Distraction and misunderstanding are the mother of all bad habits. The antidote to them is mindfulness and awareness, which is what we cultivate in the practice of meditation. As it is said: “meditation is making a complete break with how we normally operate.”

Without mindfulness and awareness, we are helpless victims of distraction and we are ruled by the tyrant of misunderstanding.  In such an environment, everything we do to try to bring ourselves or others happiness ends up being misguided, unskillful or even destructive. Why? Because we lack any understanding and discernment. It’s like trying to drive a car when you’re blind; it doesn’t work very well and it’s not a very good idea.

This is why I find meditation to be such a profound and revolutionary practice. And why, the more I think about it, it seems necessary for the survival of the world. We all know how meditation can make us calmer, relaxed and less stressed, but these are like its bonus side-effects; they’re not what make meditation really great. The most precious quality of meditation is that it cuts through the blur of distraction that prevents us from seeing and understanding clearly and deeply. Meditation removes the obstacles to happiness and love.

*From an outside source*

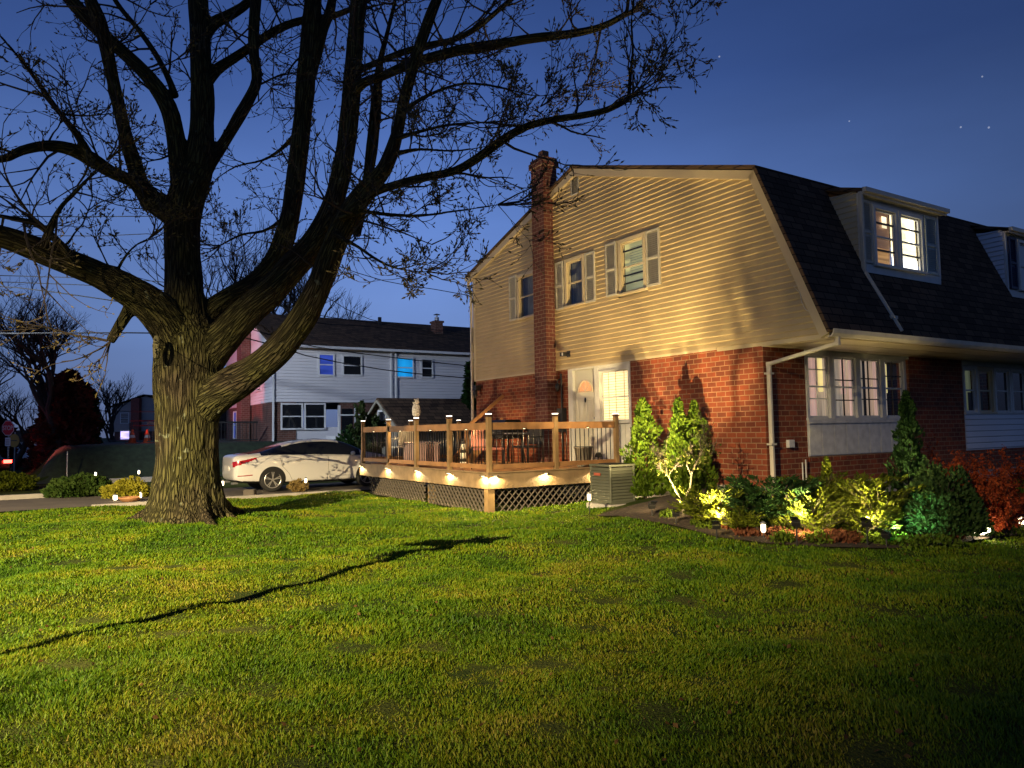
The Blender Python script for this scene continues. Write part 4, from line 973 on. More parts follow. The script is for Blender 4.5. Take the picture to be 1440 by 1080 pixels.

The more we can be present, mindful and aware through meditation, the more clearly we can see everything. The more clearly we can see, the more we understand ourselves, others and the world around us. The more we understand, the more appropriately we will act and the more we will naturally feel joy, love and care for others.

A great meditation teacher once remarked that if everyone in the world were to suddenly gain a complete understanding of themselves and others, all of the world’s problems—such as war, hunger, and environmental destruction—would be solved in a matter of weeks. Now that’s a sobering thought!

To put it simply, since meditation brings understanding, and understanding is what brings love and happiness, the simple act of meditation may well be the most powerful force for good that humanity has ever invented.